Ил. 2. Владимир Соколаев. «Цветы, птенец и зрители. Площадь Ленина в Первомай. Новокузнецк». 1983
Фотографии последних советских десятилетий фиксируют этап, когда текст «отрывается от архитектуры» (Там же: 236), а означающее – от означаемого. Монументальная пропаганда плывет над городом на световых табло или прикрывает обветшавшие фасады. Мы видим в разнообразных ракурсах надпись «СССР» на проспекте Калинина («Эти фантастические огневые надписи, непонятно кем и для кого зажженные, как бы чудом появившиеся на стенах домов, заставляют вспомнить о перстах, писавших на стене дворца царя Валтасара: „МЕНЕ, МЕНЕ, ТЕКЕЛ, УПАРСИН“» (Там же: 233[7])). Или – на снимке уже упоминавшегося мной фотографа Владимира Соколаева – напряженные, угрюмые лица на фоне надписи «МИР»: случайный осколок мира, задворки праздника, урна-птенец с распяленным ртом, заткнутым выброшенными цветами (ил. 2).
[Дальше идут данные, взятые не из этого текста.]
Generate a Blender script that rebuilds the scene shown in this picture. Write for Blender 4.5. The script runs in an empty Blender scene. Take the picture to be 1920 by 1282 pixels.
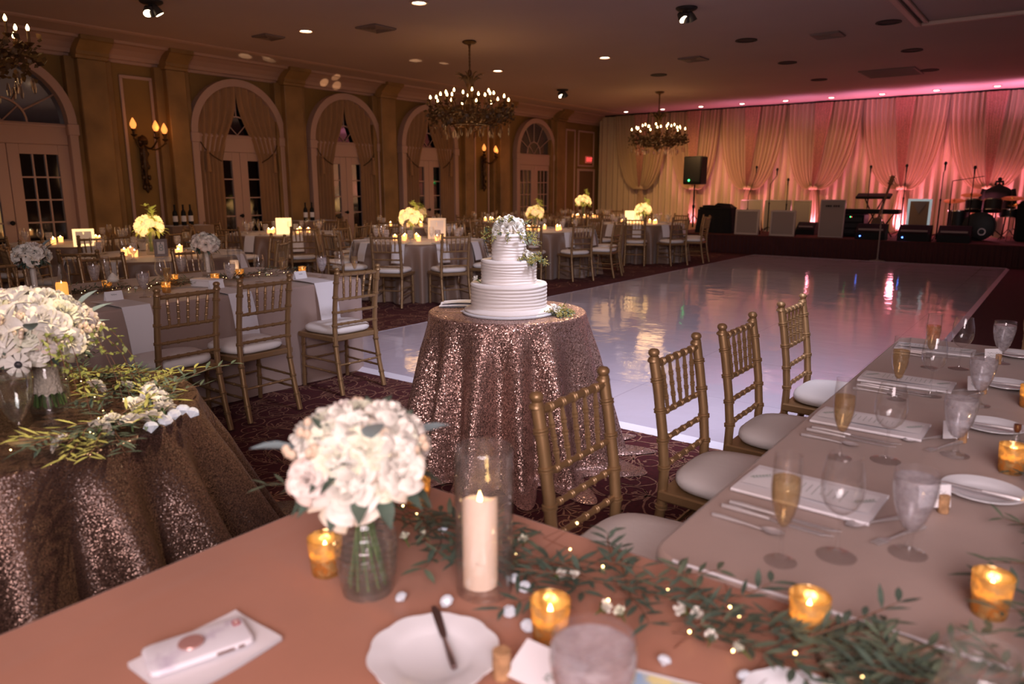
import bpy, math, random
from mathutils import Vector, Matrix
sin, cos, pi = math.sin, math.cos, math.pi
rnd = random.Random(7)
KIDS = {}
SC = bpy.context.scene
COL = SC.collection
D2R = pi / 180

# ------------------------------------------------------------------ mesh helpers
class MB:
    def __init__(self): self.v = []; self.f = []
    def add(self, vs, fs, M=None):
        b = len(self.v)
        if M is not None: vs = [tuple(M @ Vector(p)) for p in vs]
        self.v += [tuple(p) for p in vs]; self.f += [tuple(b + i for i in f) for f in fs]
        return self
    def box(self, x0, x1, y0, y1, z0, z1, M=None):
        return self.add([(x0,y0,z0),(x1,y0,z0),(x1,y1,z0),(x0,y1,z0),(x0,y0,z1),(x1,y0,z1),(x1,y1,z1),(x0,y1,z1)],
            [(0,3,2,1),(4,5,6,7),(0,1,5,4),(1,2,6,5),(2,3,7,6),(3,0,4,7)], M)
    def bbox(self, x0, x1, y0, y1, z0, z1, b=.004, M=None):
        """box with bevelled vertical and top/bottom edges"""
        vs = []; fs = []
        lay = [(z0, b), (z0+b, 0), (z1-b, 0), (z1, b)]
        for z, i in lay:
            X0, X1, Y0, Y1 = x0+i, x1-i, y0+i, y1-i; c = b
            vs += [(X0+c,Y0,z),(X1-c,Y0,z),(X1,Y0+c,z),(X1,Y1-c,z),(X1-c,Y1,z),(X0+c,Y1,z),(X0,Y1-c,z),(X0,Y0+c,z)]
        for k in range(3):
            for i in range(8):
                j = (i+1) % 8; fs.append((k*8+i, k*8+j, k*8+8+j, k*8+8+i))
        fs.append(tuple(range(7,-1,-1))); fs.append(tuple(range(24,32)))
        return self.add(vs, fs, M)
    def lathe(self, prof, n=24, c=(0,0,0), M=None, cap0=False, cap1=False, closed=False):
        vs = []; fs = []
        for r, z in prof:
            for i in range(n):
                a = 2*pi*i/n; vs.append((c[0]+r*cos(a), c[1]+r*sin(a), c[2]+z))
        m = len(prof)
        for k in range(m-1 + (1 if closed else 0)):
            k2 = (k+1) % m
            for i in range(n):
                j = (i+1) % n; fs.append((k*n+i, k*n+j, k2*n+j, k2*n+i))
        if cap0: fs.append(tuple(range(n-1,-1,-1)))
        if cap1: fs.append(tuple((m-1)*n+i for i in range(n)))
        return self.add(vs, fs, M)
    def tube(self, pts, rad, n=8, cap=True, M=None):
        P = [Vector(p) for p in pts]; m = len(P)
        if not isinstance(rad, (list, tuple)): rad = [rad]*m
        t0 = (P[1]-P[0]).normalized()
        ref = Vector((0,0,1)) if abs(t0.z) < .9 else Vector((1,0,0))
        nrm = t0.cross(ref).normalized(); vs = []; fs = []
        for k in range(m):
            t = (P[min(k+1,m-1)]-P[max(k-1,0)])
            t = t.normalized() if t.length > 1e-9 else t0
            nrm = nrm - t*nrm.dot(t)
            nrm = nrm.normalized() if nrm.length > 1e-6 else t.orthogonal().normalized()
            b = t.cross(nrm)
            for i in range(n):
                a = 2*pi*i/n; vs.append(tuple(P[k] + (nrm*cos(a)+b*sin(a))*rad[k]))
        for k in range(m-1):
            for i in range(n):
                j = (i+1) % n; fs.append((k*n+i, k*n+j, (k+1)*n+j, (k+1)*n+i))
        if cap:
            fs.append(tuple(range(n-1,-1,-1))); fs.append(tuple((m-1)*n+i for i in range(n)))
        return self.add(vs, fs, M)
    def grid(self, fn, nu, nv, cu=False, M=None):
        vs = [fn(i/(nu if cu else nu), j/nv) for j in range(nv+1) for i in range(nu if cu else nu+1)]
        w = nu if cu else nu+1; fs = []
        for j in range(nv):
            for i in range(nu):
                i2 = (i+1) % w if cu else i+1
                fs.append((j*w+i, j*w+i2, (j+1)*w+i2, (j+1)*w+i))
        return self.add(vs, fs, M)
    def ball(self, c, r, n=8, m=6, s=(1,1,1), M=None):
        vs = []; fs = []
        for k in range(m+1):
            t = pi*k/m
            for i in range(n):
                a = 2*pi*i/n
                vs.append((c[0]+r*s[0]*sin(t)*cos(a), c[1]+r*s[1]*sin(t)*sin(a), c[2]+r*s[2]*cos(t)))
        for k in range(m):
            for i in range(n):
                j = (i+1) % n; fs.append((k*n+i, (k+1)*n+i, (k+1)*n+j, k*n+j))
        return self.add(vs, fs, M)
    def mesh(self, name, smooth=True, sharp=.7):
        me = bpy.data.meshes.new(name); me.from_pydata(self.v, [], self.f)
        me.update()
        if smooth:
            me.polygons.foreach_set('use_smooth', [True]*len(me.polygons))
            try: me.set_sharp_from_angle(angle=sharp)
            except Exception: pass
        return me

def obj(name, me, mat=None, parent=None, loc=(0,0,0), rot=(0,0,0), scale=(1,1,1), smooth=True, sharp=.7):
    if isinstance(me, MB): me = me.mesh(name, smooth, sharp)
    if mat is not None and len(me.materials) == 0: me.materials.append(mat)
    o = bpy.data.objects.new(name, me); COL.objects.link(o)
    if mat is not None and me.materials[0] != mat: o.material_slots[0].link = 'OBJECT'; o.material_slots[0].material = mat
    o.location = loc; o.rotation_euler = rot; o.scale = scale
    if parent is not None: o.parent = parent; KIDS.setdefault(parent.name, []).append(o)
    return o
def tag(o, label, cat, group=None, kind=None):
    o['label'] = label; o['category'] = cat
    if group: o['group'] = group
    if kind: o['kind'] = kind
    return o
def thing(name, label, cat, loc=(0,0,0), rotz=0, group=None):
    o = bpy.data.objects.new(name, None); COL.objects.link(o)
    o.empty_display_size = .05; o.location = loc; o.rotation_euler = (0,0,rotz)
    return tag(o, label, cat, group)
def dup(src, loc, rotz=None, label=None, group=None, scale=None):
    def cp(o, parent):
        c = o.copy(); COL.objects.link(c)
        if parent is not None: c.parent = parent
        for ch in KIDS.get(o.name, ()): cp(ch, c)
        if parent is not None: KIDS.setdefault(parent.name, []).append(c)
        return c
    r = cp(src, None); r.parent = None; r.location = loc
    if rotz is not None: r.rotation_euler = (0,0,rotz)
    if label: r['label'] = label
    if group: r['group'] = group
    if scale: r.scale = scale
    return r
class Kit:
    """first place() moves the prototype itself, later ones copy it"""
    def __init__(self, root): self.root = root; self.used = False
    def place(self, loc, rotz=0, label=None, group=None, scale=None):
        if not self.used:
            self.used = True; r = self.root; r.location = loc; r.rotation_euler = (0,0,rotz)
            if label: r['label'] = label
            if group: r['group'] = group
            if scale: r.scale = scale
            return r
        return dup(self.root, loc, rotz, label, group, scale or (1,1,1))

# ------------------------------------------------------------------ materials
MATS = {}
def newmat(name):
    m = bpy.data.materials.new(name); m.use_nodes = True; nt = m.node_tree
    b = nt.nodes['Principled BSDF']; MATS[name] = m
    return m, nt, b
def N(nt, t, **k):
    n = nt.nodes.new(t)
    for a, v in k.items():
        if a.startswith('i_'):
            key = a[2:]; key = int(key) if key.isdigit() else key.replace('_',' ')
            n.inputs[key].default_value = v
        else: setattr(n, a, v)
    return n
def pmat(name, col, rough=.5, metal=0, var=0, vscale=8, bump=0, bscale=40, emis=None, estr=0, spec=None, sheen=0, coat=0, trans=0, ior=None, stretch=None):
    m, nt, b = newmat(name); L = nt.links.new
    b.inputs['Base Color'].default_value = (*col, 1); b.inputs['Roughness'].default_value = rough; b.inputs['Metallic'].default_value = metal
    if spec is not None: b.inputs['Specular IOR Level'].default_value = spec
    if sheen: b.inputs['Sheen Weight'].default_value = sheen
    if coat: b.inputs['Coat Weight'].default_value = coat; b.inputs['Coat Roughness'].default_value = .1
    if trans: b.inputs['Transmission Weight'].default_value = trans
    if ior: b.inputs['IOR'].default_value = ior
    if emis: b.inputs['Emission Color'].default_value = (*emis, 1); b.inputs['Emission Strength'].default_value = estr
    tc = N(nt, 'ShaderNodeTexCoord')
    vec = tc.outputs['Object']
    if stretch:
        mp = N(nt, 'ShaderNodeMapping'); mp.inputs['Scale'].default_value = stretch; L(vec, mp.inputs['Vector']); vec = mp.outputs['Vector']
    if var:
        n = N(nt, 'ShaderNodeTexNoise', i_Scale=vscale, i_Detail=4.0); L(vec, n.inputs['Vector'])
        r = N(nt, 'ShaderNodeMapRange'); r.inputs['From Min'].default_value = .3; r.inputs['From Max'].default_value = .7
        r.inputs['To Min'].default_value = 1-var; r.inputs['To Max'].default_value = 1+var*.6; L(n.outputs['Fac'], r.inputs['Value'])
        h = N(nt, 'ShaderNodeHueSaturation', i_Color=(*col, 1)); L(r.outputs[0], h.inputs['Value']); L(h.outputs[0], b.inputs['Base Color'])
    if bump:
        n = N(nt, 'ShaderNodeTexNoise', i_Scale=bscale, i_Detail=3.0); L(vec, n.inputs['Vector'])
        bp = N(nt, 'ShaderNodeBump', i_Strength=bump, i_Distance=.01); L(n.outputs['Fac'], bp.inputs['Height']); L(bp.outputs[0], b.inputs['Normal'])
    return m
def emat(name, col, s):
    m, nt, b = newmat(name)
    b.inputs['Base Color'].default_value = (*col, 1)
    b.inputs['Emission Color'].default_value = (*col, 1); b.inputs['Emission Strength'].default_value = s
    return m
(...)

На более известной фотографии из того же авторского цикла немолодая женщина несет на демонстрацию «СЧАСТЬЕ», как будто бы слегка ссутулившись под тяжестью этого креста; нам предъявлен момент разрыва между текстом и городским пространством (между «говорящей» пропагандой и глухой кирпичной стеной), момент смещения означающего: бесприютная табличка «счастье» попадает явно не в тот кадр, для которого была предназначена, теперь ее означаемое – безнадежная старость (ил. 3). Социальная фотография здесь неожиданно сближается с концептуальным искусством (см.: Groys, 2004), демонстрируя работу с идеологическими симулякрами в духе Эрика Булатова.